Tong Siv Eng’s triumph as a pol­i­tician came as a peacemaker in the late 1980s between the warring factions of then-Prince Sihanouk and Prime Min­is­ter Hun Sen’s Vietnamese-backed government. With her help, the two met three times at Fere-Entardenois, some 120 km from Paris, be­tween December of 1987 and Nov­­ember, 1988. The meetings lead to the Paris Peace Accords, signed in 1991.

King Sihanouk wrote in a letter to Tong Siv Eng’s family that he was saddened by her death. “I wish to share my condolences for the loss of the life of one of our greatest nationalists,” he wrote. “The loss of HE Tong Siv Eng is the loss of the best child of the nation and of the Cam­bodian people.
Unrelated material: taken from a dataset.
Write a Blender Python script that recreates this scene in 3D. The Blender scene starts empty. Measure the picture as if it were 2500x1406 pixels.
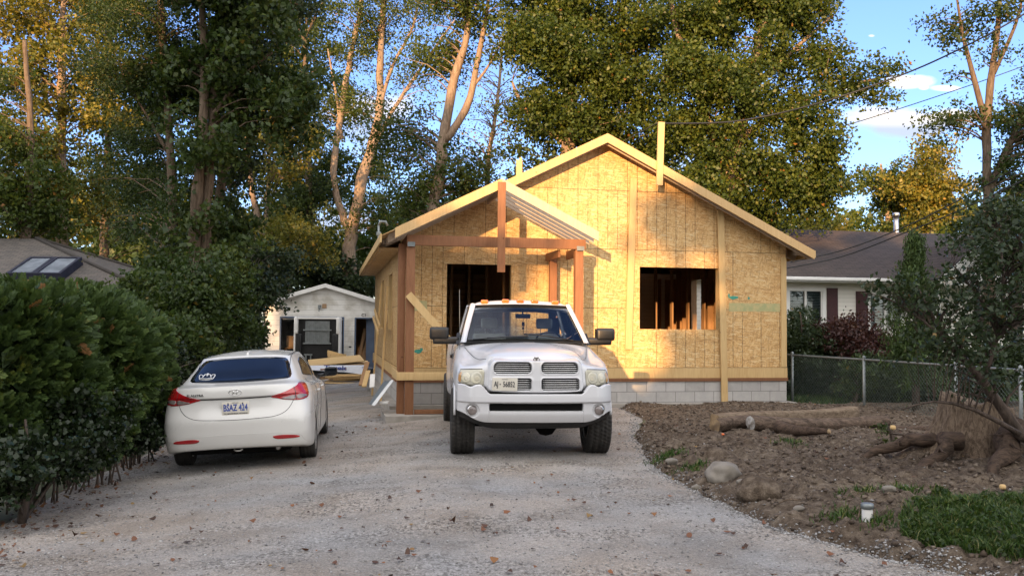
import bpy, bmesh, math, random
import numpy as np
from mathutils import Vector, Matrix, noise as mnoise
from mathutils.bvhtree import BVHTree
scn = bpy.context.scene
COL = scn.collection
PI = math.pi
# ------------------------------------------------------------------ camera
EYE = Vector((0, 0, 1.665)); F = 2230.0
cd = bpy.data.cameras.new('camera'); cam = bpy.data.objects.new('camera', cd); COL.objects.link(cam)
cd.sensor_width = 36; cd.lens = F/2500*36; cd.clip_end = 3000; cd.clip_start = .05
CR = Matrix.Rotation(math.radians(90)+math.atan(92/F), 4, 'X') @ Matrix.Rotation(.008, 4, 'Z')
cam.matrix_world = Matrix.Translation(EYE) @ CR
scn.camera = cam
scn.render.resolution_x = 1024; scn.render.resolution_y = 575
# ------------------------------------------------------------------ light
SUN_EL = math.radians(9.5); SUN_AZ = math.atan2(-.24, -.97)   # direction towards the sun in x,y
sdx, sdy = math.sin(SUN_AZ), math.cos(SUN_AZ)
S = Vector((sdx*math.cos(SUN_EL), sdy*math.cos(SUN_EL), math.sin(SUN_EL)))
sl = bpy.data.lights.new('sun', 'SUN'); sl.energy = 3.7; sl.angle = math.radians(.55); sl.color = (1.0, .60, .28)
so = bpy.data.objects.new('sun', sl); COL.objects.link(so)
so.rotation_euler = S.to_track_quat('Z', 'Y').to_euler(); so.location = (-10, -10, 30)
scn.view_settings.view_transform = 'Standard'; scn.view_settings.look = 'None'
scn.view_settings.exposure = 1.5; scn.view_settings.gamma = 1
W = bpy.data.worlds.new('World'); scn.world = W; W.use_nodes = True
def build_world():
    nt = W.node_tree; n = nt.nodes; l = nt.links; n.clear()
    out = n.new('ShaderNodeOutputWorld'); bg = n.new('ShaderNodeBackground'); bg.inputs[1].default_value = .15
    sky = n.new('ShaderNodeTexSky'); sky.sky_type = 'NISHITA'; sky.sun_disc = False
    sky.sun_elevation = SUN_EL; sky.sun_rotation = math.atan2(S.x, S.y)
    sky.air_density = 1.0; sky.dust_density = .6; sky.ozone_density = 1.6; sky.altitude = 200
    tc = n.new('ShaderNodeTexCoord'); l.new(sky.outputs[0], bg.inputs[0])
    # clouds: small elongated banks low over the right, a soft noise of thin cloud elsewhere
    sep = n.new('ShaderNodeSeparateXYZ'); l.new(tc.outputs['Generated'], sep.inputs[0])
    def m(op, a, b=None, c=None):
        q = n.new('ShaderNodeMath'); q.operation = op
        for i, v in enumerate((a, b, c)):
            if v is None: continue
            if isinstance(v, (int, float)): q.inputs[i].default_value = v
            else: l.new(v, q.inputs[i])
        return q.outputs[0]
    az = m('DIVIDE', sep.outputs[0], m('MAXIMUM', sep.outputs[1], .05))
    el = m('DIVIDE', sep.outputs[2], m('MAXIMUM', sep.outputs[1], .05))
    nz = n.new('ShaderNodeTexNoise'); nz.inputs['Scale'].default_value = 16; nz.inputs['Detail'].default_value = 7
    mp = n.new('ShaderNodeMapping'); mp.inputs['Scale'].default_value = (1, 1, 2.6)
    l.new(tc.outputs['Generated'], mp.inputs[0]); l.new(mp.outputs[0], nz.inputs[0])
    nn = m('SUBTRACT', nz.outputs[0], .5)
    tot = None; und = None
    for (x, y, rx, ry, k) in ((2185, 298, 150, 48, 1), (2205, 198, 72, 20, 1), (2080, 222, 48, 20, 1), (2310, 216, 40, 8, .9), (2255, 214, 14, 7, .8), (2128, 88, 12, 5, .7), (2330, 285, 60, 22, 1),(1690,380,200,60,.6),(900,300,120,90,.7),(520,660,120,60,.9),(270,510,60,50,.9),(840,560,110,70,.9)):
        d = CR.to_3x3() @ Vector(((x-1250)/F, -(y-703)/F, -1)); a0 = d.x/d.y; e0 = d.z/d.y
        u = m('DIVIDE', m('SUBTRACT', az, a0), rx/F); v = m('DIVIDE', m('SUBTRACT', el, e0), ry/F)
        r = m('SQRT', m('ADD', m('MULTIPLY', u, u), m('MULTIPLY', v, v)))
        q = m('SUBTRACT', 1.0, m('ADD', r, m('MULTIPLY', nn, 1.7)))
        q = m('MULTIPLY', m('MINIMUM', m('MAXIMUM', m('MULTIPLY', q, 2.2), 0), 1), k)
        tot = q if tot is None else m('MAXIMUM', tot, q)
        if und is None: und = m('MINIMUM', m('MAXIMUM', m('ADD', m('MULTIPLY', v, 1.7), .62), 0), 1)
    mx = n.new('ShaderNodeMix'); mx.data_type = 'RGBA'
    cc = n.new('ShaderNodeMix'); cc.data_type = 'RGBA'
    cc.inputs[6].default_value = (1.7, 1.95, 2.6, 1); cc.inputs[7].default_value = (3.4, 3.1, 2.9, 1)
    l.new(und, cc.inputs[0])
    tn = n.new('ShaderNodeMix'); tn.data_type = 'RGBA'; tn.blend_type = 'MULTIPLY'; tn.inputs[0].default_value = 1; tn.inputs[7].default_value = (.52, .585, .90, 1); l.new(sky.outputs[0], tn.inputs[6])
    # bright cloud added to the unseen western and overhead sky as fill light
    wn = n.new('ShaderNodeTexNoise'); wn.inputs['Scale'].default_value = 2.6; wn.inputs['Detail'].default_value = 6; l.new(tc.outputs['Generated'], wn.inputs[0])
    wk = m('MULTIPLY_ADD', sep.outputs[1], -1.6, m('MULTIPLY_ADD', sep.outputs[2], .55, m('MULTIPLY_ADD', wn.outputs[0], .9, -.30)))
    wk = m('MINIMUM', m('MAXIMUM', m('MULTIPLY', wk, 1.6), 0), 1)
    wk = m('MULTIPLY', wk, m('MINIMUM', m('MAXIMUM', m('MULTIPLY_ADD', sep.outputs[2], 6, .1), 0), 1))
    wc = n.new('ShaderNodeMix'); wc.data_type = 'RGBA'; wc.inputs[7].default_value = (5.6, 5.5, 5.5, 1); l.new(wk, wc.inputs[0]); l.new(tn.outputs[2], wc.inputs[6])
    l.new(tot, mx.inputs[0]); l.new(wc.outputs[2], mx.inputs[6]); l.new(cc.outputs[2], mx.inputs[7]); l.new(mx.outputs[2], bg.inputs[0])
    l.new(bg.outputs[0], out.inputs[0])
build_world()
scn.cycles.max_bounces = 7; scn.cycles.diffuse_bounces = 3; scn.cycles.transparent_max_bounces = 12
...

May her soul be at peace.”

The King bestowed on Tong Siv Eng and her husband Pung Peng Cheng, an adviser to the King, the Commander of the Royal Order of Cambodia medal. Pung Peng Cheng said he is pursuing construction of a hos­pital for poor children and moth­ers in Kandal province, one of Tong Siv Eng’s last wishes.

Hun Sen, who did not attend the cremation, also wrote a letter to her family, saying “the death of HE Tong Siv Eng is a great loss for her family and for the nation.”

Tong Siv Eng was born Oct 31, 1919, in Kompong Cham prov­ince as the second of three children. She studied in Ho Chi Minh City—then-Saigon—and Phnom Penh, taking a job as a teacher in 1941. She married Pung Peng Cheng at 19. In 1956, she began teaching King Sihan­ouk’s 12 children. She and her hus­band became two of the King’s closest aides.

She began public life in 1958, representing Kandal prov­ince as the na­tion’s first female parliamentarian. She took posts with then-Prince Sihan­ouk’s government, including Min­­ister of Social Action, 1959-1963, and Min­ister of Health, 1963-1968.

She was elected to the parliament for a third term in 1968. Two years later she was ousted in the Lon Nol coup of 1970. She and her husband fled to France for two years, moving to Beijing in 1972 to be near King Norodom Sihanouk, who was there in exile until 1975. She returned in 1989 and was appointed a member of the Committee Amending Con­stit­ution of the state of Cam­bodia.

She successfully lobbied to re­move the Cambodian Constit­u­tion’s death penalty provision. She became ill in 1993, and had not been politically active in precent years.

Tong Siv Eng is survived by her husband, two children, seven grandchildren and five great-grandchildren, according to family members.